▸ **Task instructions**
All entries must be repeated exactly; do not include the pictures.

#### Given data ####

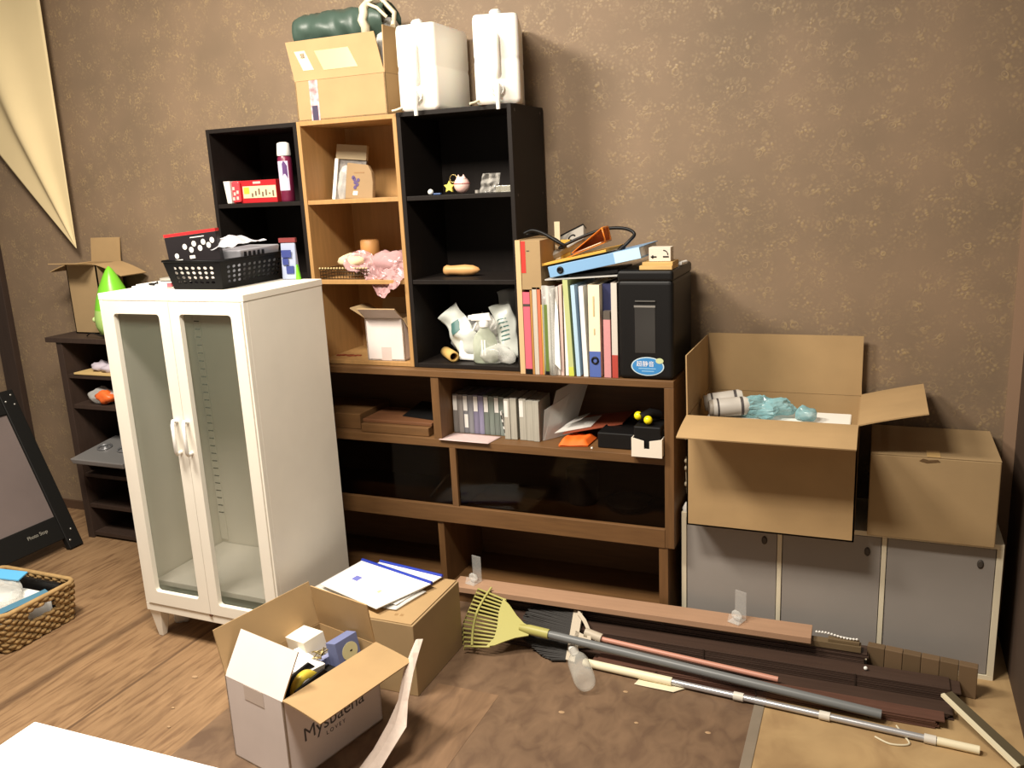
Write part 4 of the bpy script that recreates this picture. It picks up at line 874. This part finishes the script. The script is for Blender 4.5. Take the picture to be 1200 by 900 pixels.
file_('file_folder', 'pale grey file with a red foot beside the shredder', .8010, .8200, .308, P_('grey_white', (206, 198, 188)), spine=[(0, .075, P_('brick_red', (176, 70, 60)), 'foot_label')])

# shredder
sr_ = thing('paper_shredder', 'black paper shredder with a window and an oval blue sticker', 'shredder', (.8235, -.335, ZF))
SW, SD, SH = .178, .29, .347
MB().box(0, SW, 0, SD, 0, .317).build('bin', M_blackp, sr_, bevel=.014, seg=4); MB().box(.0, SW, -.001, SD, .312, SH).build('head', mat('black_plastic_head', (21, 20, 20), .4, spec=.35), sr_, bevel=.010, seg=4)
MB().box(.055, .122, -.0015, .004, .085, .235).build('window', mat('smoked_window', (52, 50, 48), .2), sr_, bevel=.002); MB().box(.054, .122, -.003, .0, .232, .238).build('window_trim', mat('silver_trim', (170, 166, 160), .3, metal=.6), sr_); MB().box(.058, .122, -.0045, -.001, .250, .254).build('window_trim', mat('grey_line', (90, 88, 84), .4), sr_)
k = MB(); k.M = Matrix.Translation((.095, -.0004, .043)) @ Matrix.Rotation(R(90), 4, 'X'); k.lathe([(.0532, 0), (.0532, .0006)], 40, sy=.57); stk = k.build('sticker', mat('sticker_rim', (196, 214, 220), .4), sr_)
k = MB(); k.M = Matrix.Translation((.095, -.0009, .043)) @ Matrix.Rotation(R(90), 4, 'X'); k.lathe([(.0495, 0), (.0495, .0006)], 40, sy=.55); k.build('sticker_field', mat('sticker_blue', (62, 134, 196), .4), stk)
text('sticker_lettering', '超静音', .0195, mat('sticker_white', (232, 232, 236), .5), stk, (.088, -.0018, .050), (R(90), 0, 0), ext=.0003)
k = MB(); k.box(.066, .122, -.0019, -.0015, .0345, .0375); k.box(.076, .116, -.0019, -.0015, .026, .029); k.build('sticker_line', mat('sticker_pale', (140, 186, 222), .5), stk)
k = MB(); k.M = Matrix.Translation((.134, -.0016, .062)) @ Matrix.Rotation(R(90), 4, 'X'); k.lathe([(.0125, 0), (.0125, .0006)], 24, sy=.72); k.build('sticker_badge', mat('badge_cream', (196, 206, 160), .5), stk)

# things lying over the files
bf = thing('ring_binder', 'light blue ring binder lying tilted across the files', 'binder', (.596, -.325, 1.2165), (0, R(-11.2), 0))
k = MB(); k.box(0, .31, 0, .003, 0, .036); k.box(0, .31, .003, .25, 0, .003); k.box(0, .31, .003, .25, .033, .036); k.build('cover', P_('sky_binder', (128, 170, 210), .4), bf, bevel=.001); MB().box(.005, .305, .02, .24, .0035, .0325).build('papers', M_paper, bf)
k = MB(); k.M = Matrix.Translation((.04, -.0012, .018)) @ Matrix.Rotation(R(90), 4, 'X'); k.tube([(.008*math.cos(a/16*6.2832), .008*math.sin(a/16*6.2832), 0) for a in range(16)], .004, 6, closed=True); k.lathe([(.008, -.0008), (.008, .0006)], 16); k.build('finger_ring', M_blackp, bf)
MB().box(.225, .3095, -.0008, -.0002, .001, .035).build('spine_label', P_('pale_label2', (186, 218, 240)), bf)
ch = MB(); ch.M = Matrix.Translation((.575, -.32, 1.2075)) @ Matrix.Rotation(R(-3), 4, 'Y'); ch.box(0, .245, 0, .2, 0, .004); tag(ch.build('clear_folder', M_milky), 'milky folder lying flat on the files under the blue binder', 'folder')
k = MB(); k.M = Matrix.Translation((.655, -.31, 1.2135)) @ Matrix.Rotation(R(-6), 4, 'Y'); k.box(0, .165, 0, .18, 0, .010); tag(k.build('folder_or_shadow_slab', M_blackp), 'black slab added as the shadow under the blue binder', 'folder')  # dark slab added for the shadow between files and binder
yf = MB(); yf.M = Matrix.Translation((.545, -.318, 1.2495)) @ Matrix.Rotation(R(-11.2), 4, 'Y'); yf.box(0, .245, 0, .22, 0, .008); tag(yf.build('yellow_folder', P_('mustard', (214, 164, 66)), bevel=.001), 'mustard yellow folder lying on the blue binder', 'folder')
ot = thing('orange_sleeve', 'orange open-ended sleeve lying on the yellow folder', 'sleeve', (.652, -.315, 1.2815), (0, R(-20), R(4)))
k = MB(); k.slab([(0, 0, 0), (.135, 0, 0), (.135, .08, 0), (0, .08, 0)], .002); k.slab([(.02, .0, .006), (.02, .08, .006), (.142, .08, .045), (.142, 0, .045)], .002); k.slab([(0, .08, 0), (.135, .08, 0), (.142, .08, .045), (.02, .08, .006)], .002); k.tube([(.136, 0, .0), (.142, 0, .044), (.142, .08, .044), (.136, .08, .0)], .0035, 6, closed=True)
k.build('sleeve', P_('orange_plastic', (226, 130, 44), .35), ot); MB().box(.02, .12, .01, .07, .0022, .005).build('sheets', P_('peach_paper', (232, 206, 170)), ot)
dv = thing('power_adapter', 'flat grey adapter with a black edge leaning over the files', 'adapter', (.555, -.17, 1.285), (R(38), R(-24), 0))
MB().box(0, .13, -.04, .04, 0, .02).build('case', mat('adapter_grey', (160, 154, 144), .45), dv, bevel=.003); MB().box(0, .13, .04, .046, -.001, .021).build('edge', M_blackp, dv); k = MB(); k.tube([(.085+.012*math.cos(a/14*6.2832), .0+.012*math.sin(a/14*6.2832), .021) for a in range(11)], .003, 6); k.build('mark', M_blackp, dv)
def smooth_path(P, n=8):
    P = [Vector(p) for p in P]; out = []
    for i in range(len(P)-1):
        a = P[max(i-1, 0)]; b = P[i]; c = P[i+1]; d = P[min(i+2, len(P)-1)]
        for k in range(n):
            t = k/n; out.append(.5*((2*b)+(-a+c)*t+(2*a-5*b+4*c-d)*t*t+(-a+3*b-3*c+d)*t**3))
    return out+[P[-1]]
k = MB(); k.tube(smooth_path([(.484, -.26, 1.357), (.51, -.25, 1.366), (.55, -.25, 1.355), (.60, -.255, 1.328), (.625, -.25, 1.312), (.60, -.235, 1.306), (.64, -.225, 1.325), (.70, -.22, 1.348), (.76, -.21, 1.364), (.82, -.21, 1.362), (.85, -.215, 1.345), (.838, -.23, 1.325), (.818, -.24, 1.305)]), .0055, 8); k.tube(smooth_path([(.484, -.235, 1.352), (.53, -.225, 1.352), (.58, -.225, 1.336), (.61, -.23, 1.315)]), .004, 8)
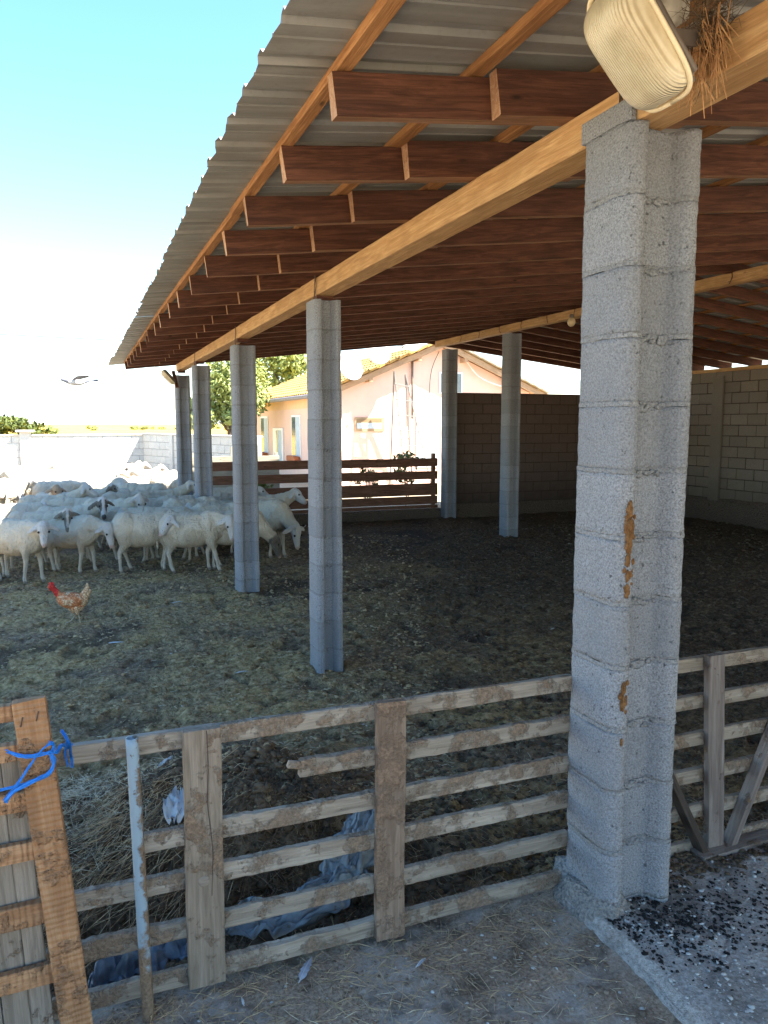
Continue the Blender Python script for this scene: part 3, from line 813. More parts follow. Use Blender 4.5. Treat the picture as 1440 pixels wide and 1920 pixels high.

####

▸ **Solution to this problem**
Write part 4 of the bpy script that recreates this picture. It picks up at line 874. This part finishes the script. The script is for Blender 4.5. Take the picture to be 1200 by 900 pixels.
file_('file_folder', 'pale grey file with a red foot beside the shredder', .8010, .8200, .308, P_('grey_white', (206, 198, 188)), spine=[(0, .075, P_('brick_red', (176, 70, 60)), 'foot_label')])

# shredder
sr_ = thing('paper_shredder', 'black paper shredder with a window and an oval blue sticker', 'shredder', (.8235, -.335, ZF))
SW, SD, SH = .178, .29, .347
MB().box(0, SW, 0, SD, 0, .317).build('bin', M_blackp, sr_, bevel=.014, seg=4); MB().box(.0, SW, -.001, SD, .312, SH).build('head', mat('black_plastic_head', (21, 20, 20), .4, spec=.35), sr_, bevel=.010, seg=4)
MB().box(.055, .122, -.0015, .004, .085, .235).build('window', mat('smoked_window', (52, 50, 48), .2), sr_, bevel=.002); MB().box(.054, .122, -.003, .0, .232, .238).build('window_trim', mat('silver_trim', (170, 166, 160), .3, metal=.6), sr_); MB().box(.058, .122, -.0045, -.001, .250, .254).build('window_trim', mat('grey_line', (90, 88, 84), .4), sr_)
k = MB(); k.M = Matrix.Translation((.095, -.0004, .043)) @ Matrix.Rotation(R(90), 4, 'X'); k.lathe([(.0532, 0), (.0532, .0006)], 40, sy=.57); stk = k.build('sticker', mat('sticker_rim', (196, 214, 220), .4), sr_)
k = MB(); k.M = Matrix.Translation((.095, -.0009, .043)) @ Matrix.Rotation(R(90), 4, 'X'); k.lathe([(.0495, 0), (.0495, .0006)], 40, sy=.55); k.build('sticker_field', mat('sticker_blue', (62, 134, 196), .4), stk)
text('sticker_lettering', '超静音', .0195, mat('sticker_white', (232, 232, 236), .5), stk, (.088, -.0018, .050), (R(90), 0, 0), ext=.0003)
k = MB(); k.box(.066, .122, -.0019, -.0015, .0345, .0375); k.box(.076, .116, -.0019, -.0015, .026, .029); k.build('sticker_line', mat('sticker_pale', (140, 186, 222), .5), stk)
k = MB(); k.M = Matrix.Translation((.134, -.0016, .062)) @ Matrix.Rotation(R(90), 4, 'X'); k.lathe([(.0125, 0), (.0125, .0006)], 24, sy=.72); k.build('sticker_badge', mat('badge_cream', (196, 206, 160), .5), stk)

# things lying over the files
bf = thing('ring_binder', 'light blue ring binder lying tilted across the files', 'binder', (.596, -.325, 1.2165), (0, R(-11.2), 0))
k = MB(); k.box(0, .31, 0, .003, 0, .036); k.box(0, .31, .003, .25, 0, .003); k.box(0, .31, .003, .25, .033, .036); k.build('cover', P_('sky_binder', (128, 170, 210), .4), bf, bevel=.001); MB().box(.005, .305, .02, .24, .0035, .0325).build('papers', M_paper, bf)
k = MB(); k.M = Matrix.Translation((.04, -.0012, .018)) @ Matrix.Rotation(R(90), 4, 'X'); k.tube([(.008*math.cos(a/16*6.2832), .008*math.sin(a/16*6.2832), 0) for a in range(16)], .004, 6, closed=True); k.lathe([(.008, -.0008), (.008, .0006)], 16); k.build('finger_ring', M_blackp, bf)
MB().box(.225, .3095, -.0008, -.0002, .001, .035).build('spine_label', P_('pale_label2', (186, 218, 240)), bf)
ch = MB(); ch.M = Matrix.Translation((.575, -.32, 1.2075)) @ Matrix.Rotation(R(-3), 4, 'Y'); ch.box(0, .245, 0, .2, 0, .004); tag(ch.build('clear_folder', M_milky), 'milky folder lying flat on the files under the blue binder', 'folder')
k = MB(); k.M = Matrix.Translation((.655, -.31, 1.2135)) @ Matrix.Rotation(R(-6), 4, 'Y'); k.box(0, .165, 0, .18, 0, .010); tag(k.build('folder_or_shadow_slab', M_blackp), 'black slab added as the shadow under the blue binder', 'folder')  # dark slab added for the shadow between files and binder
yf = MB(); yf.M = Matrix.Translation((.545, -.318, 1.2495)) @ Matrix.Rotation(R(-11.2), 4, 'Y'); yf.box(0, .245, 0, .22, 0, .008); tag(yf.build('yellow_folder', P_('mustard', (214, 164, 66)), bevel=.001), 'mustard yellow folder lying on the blue binder', 'folder')
ot = thing('orange_sleeve', 'orange open-ended sleeve lying on the yellow folder', 'sleeve', (.652, -.315, 1.2815), (0, R(-20), R(4)))
k = MB(); k.slab([(0, 0, 0), (.135, 0, 0), (.135, .08, 0), (0, .08, 0)], .002); k.slab([(.02, .0, .006), (.02, .08, .006), (.142, .08, .045), (.142, 0, .045)], .002); k.slab([(0, .08, 0), (.135, .08, 0), (.142, .08, .045), (.02, .08, .006)], .002); k.tube([(.136, 0, .0), (.142, 0, .044), (.142, .08, .044), (.136, .08, .0)], .0035, 6, closed=True)
k.build('sleeve', P_('orange_plastic', (226, 130, 44), .35), ot); MB().box(.02, .12, .01, .07, .0022, .005).build('sheets', P_('peach_paper', (232, 206, 170)), ot)
dv = thing('power_adapter', 'flat grey adapter with a black edge leaning over the files', 'adapter', (.555, -.17, 1.285), (R(38), R(-24), 0))
MB().box(0, .13, -.04, .04, 0, .02).build('case', mat('adapter_grey', (160, 154, 144), .45), dv, bevel=.003); MB().box(0, .13, .04, .046, -.001, .021).build('edge', M_blackp, dv); k = MB(); k.tube([(.085+.012*math.cos(a/14*6.2832), .0+.012*math.sin(a/14*6.2832), .021) for a in range(11)], .003, 6); k.build('mark', M_blackp, dv)
def smooth_path(P, n=8):
    P = [Vector(p) for p in P]; out = []
    for i in range(len(P)-1):
        a = P[max(i-1, 0)]; b = P[i]; c = P[i+1]; d = P[min(i+2, len(P)-1)]
        for k in range(n):
            t = k/n; out.append(.5*((2*b)+(-a+c)*t+(2*a-5*b+4*c-d)*t*t+(-a+3*b-3*c+d)*t**3))
    return out+[P[-1]]
k = MB(); k.tube(smooth_path([(.484, -.26, 1.357), (.51, -.25, 1.366), (.55, -.25, 1.355), (.60, -.255, 1.328), (.625, -.25, 1.312), (.60, -.235, 1.306), (.64, -.225, 1.325), (.70, -.22, 1.348), (.76, -.21, 1.364), (.82, -.21, 1.362), (.85, -.215, 1.345), (.838, -.23, 1.325), (.818, -.24, 1.305)]), .0055, 8); k.tube(smooth_path([(.484, -.235, 1.352), (.53, -.225, 1.352), (.58, -.225, 1.336), (.61, -.23, 1.315)]), .004, 8)
Continue the Blender Python script for this scene: part 3, from line 813. More parts follow. Use Blender 4.5. Treat the picture as 1440 pixels wide and 1920 pixels high.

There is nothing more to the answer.